Aby WARBURG (1866-1929)

Historian of culture, he was founder of the Kulturwissenschaftlichen Bibliotheck Warburg in Hamburg where Bing, Saxl, Caissirer and Panofsky carried out research work. Following his death and with the advent of National Socialism, the institute moved to London and became the Warburg Institute. Here Gombrich was its director for many years.
During his lifetime and for our lifetime Warburg invented a singular “story of images” nurtured by the concepts of Nachleben (survival) and Pathosformel (formula of pathos). If it is obvious that the concept of survival indicates a “continuity” of forms from Ancient culture, the truth is that, for Warburg, such a movement ran under psychological, expressive drives as well as from elaborative processes and the congenital “transformation” of works of art and images that the concept of the formula of pathos underlines. In fact the forms that interested Warburg were the fruit of long processes of sedimentation becoming condensers of energy capable of bursting forth in untimely fashion into the art and culture of later periods, alike the Nymph that breaks through Ghirlandaio’s Birth of John the Baptist (Florence, Santa Maria Novella, 1486-90). Warburg was thus able to observe lines of continuity/transformation between the Laocoön, the “snake ritual” of the Hopi Indians and the figure of thunder in the drawing of a Westernised Indian child; or even observing the relationship between the gestuality of Orpheus’s murder and the posture of a golf player, his contemporary.

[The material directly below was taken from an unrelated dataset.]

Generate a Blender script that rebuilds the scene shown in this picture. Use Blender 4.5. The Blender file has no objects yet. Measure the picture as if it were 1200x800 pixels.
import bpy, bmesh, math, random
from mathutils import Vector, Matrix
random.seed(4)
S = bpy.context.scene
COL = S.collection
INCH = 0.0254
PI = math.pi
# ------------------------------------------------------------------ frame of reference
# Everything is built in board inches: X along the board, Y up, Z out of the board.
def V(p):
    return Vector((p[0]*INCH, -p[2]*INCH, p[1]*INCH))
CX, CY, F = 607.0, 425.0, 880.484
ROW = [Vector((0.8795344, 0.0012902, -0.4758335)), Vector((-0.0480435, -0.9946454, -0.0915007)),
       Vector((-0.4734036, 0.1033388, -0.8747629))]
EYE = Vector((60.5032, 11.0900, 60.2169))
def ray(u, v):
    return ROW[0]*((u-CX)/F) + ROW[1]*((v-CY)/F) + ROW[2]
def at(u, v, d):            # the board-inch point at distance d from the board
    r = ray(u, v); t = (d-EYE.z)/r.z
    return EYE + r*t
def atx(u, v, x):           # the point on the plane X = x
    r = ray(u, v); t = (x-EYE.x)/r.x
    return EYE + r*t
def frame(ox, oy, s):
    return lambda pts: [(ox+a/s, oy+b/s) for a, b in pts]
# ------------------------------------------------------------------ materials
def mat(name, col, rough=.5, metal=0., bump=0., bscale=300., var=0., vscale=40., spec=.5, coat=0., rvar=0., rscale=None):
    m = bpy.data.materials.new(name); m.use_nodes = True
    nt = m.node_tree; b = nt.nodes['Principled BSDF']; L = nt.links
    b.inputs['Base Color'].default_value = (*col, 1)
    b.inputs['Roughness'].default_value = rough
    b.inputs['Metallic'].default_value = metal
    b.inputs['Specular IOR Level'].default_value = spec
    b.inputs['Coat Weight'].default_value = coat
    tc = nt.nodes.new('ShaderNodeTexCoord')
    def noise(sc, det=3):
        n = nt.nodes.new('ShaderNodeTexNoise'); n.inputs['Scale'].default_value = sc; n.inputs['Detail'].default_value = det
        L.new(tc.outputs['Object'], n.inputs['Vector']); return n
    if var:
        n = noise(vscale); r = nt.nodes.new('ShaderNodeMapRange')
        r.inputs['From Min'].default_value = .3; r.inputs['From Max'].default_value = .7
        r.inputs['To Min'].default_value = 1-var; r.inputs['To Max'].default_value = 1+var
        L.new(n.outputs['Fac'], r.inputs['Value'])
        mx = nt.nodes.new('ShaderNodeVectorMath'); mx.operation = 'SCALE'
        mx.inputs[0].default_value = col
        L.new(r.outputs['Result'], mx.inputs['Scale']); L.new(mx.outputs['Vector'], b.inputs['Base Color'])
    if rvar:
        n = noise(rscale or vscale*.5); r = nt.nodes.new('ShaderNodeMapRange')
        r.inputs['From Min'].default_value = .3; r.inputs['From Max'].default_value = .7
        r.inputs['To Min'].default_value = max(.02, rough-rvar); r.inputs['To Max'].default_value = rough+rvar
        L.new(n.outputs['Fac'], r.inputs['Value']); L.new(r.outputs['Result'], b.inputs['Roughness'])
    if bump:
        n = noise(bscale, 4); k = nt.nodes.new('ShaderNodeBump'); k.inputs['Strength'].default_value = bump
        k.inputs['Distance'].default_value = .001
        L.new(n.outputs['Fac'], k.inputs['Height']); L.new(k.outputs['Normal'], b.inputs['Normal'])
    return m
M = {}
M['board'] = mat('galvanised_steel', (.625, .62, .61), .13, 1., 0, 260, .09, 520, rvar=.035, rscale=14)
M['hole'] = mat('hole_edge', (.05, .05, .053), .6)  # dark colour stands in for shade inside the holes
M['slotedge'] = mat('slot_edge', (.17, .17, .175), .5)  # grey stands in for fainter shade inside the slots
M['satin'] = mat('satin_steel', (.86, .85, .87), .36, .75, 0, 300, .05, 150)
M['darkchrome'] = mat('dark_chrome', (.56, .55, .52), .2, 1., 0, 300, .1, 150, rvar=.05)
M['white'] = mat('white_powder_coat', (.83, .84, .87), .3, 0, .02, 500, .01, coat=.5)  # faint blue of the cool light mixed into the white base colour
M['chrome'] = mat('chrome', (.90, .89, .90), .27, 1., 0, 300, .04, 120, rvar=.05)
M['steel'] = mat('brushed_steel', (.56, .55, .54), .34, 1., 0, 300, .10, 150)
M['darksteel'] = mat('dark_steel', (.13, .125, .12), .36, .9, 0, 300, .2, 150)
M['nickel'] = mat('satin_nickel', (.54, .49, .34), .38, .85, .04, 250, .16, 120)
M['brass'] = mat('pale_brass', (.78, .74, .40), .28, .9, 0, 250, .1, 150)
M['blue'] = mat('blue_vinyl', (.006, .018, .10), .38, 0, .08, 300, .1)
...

With his first study on The Birth of Venus and the Spring by Sandro Boticelli (1893; pt. trans. 2012) Warburg proposed new methodological subject matters by delving deeply into the relationship between documental archives and the animation of images, between historical interpretation and visual experience.
His library and the Mnemosyme atlas of images constitute the final steps of his project. Hereby he assumes the risk of thinking in conjunction the anachronism of historical time and the effectiveness of images as well as their mutual and intense transformations.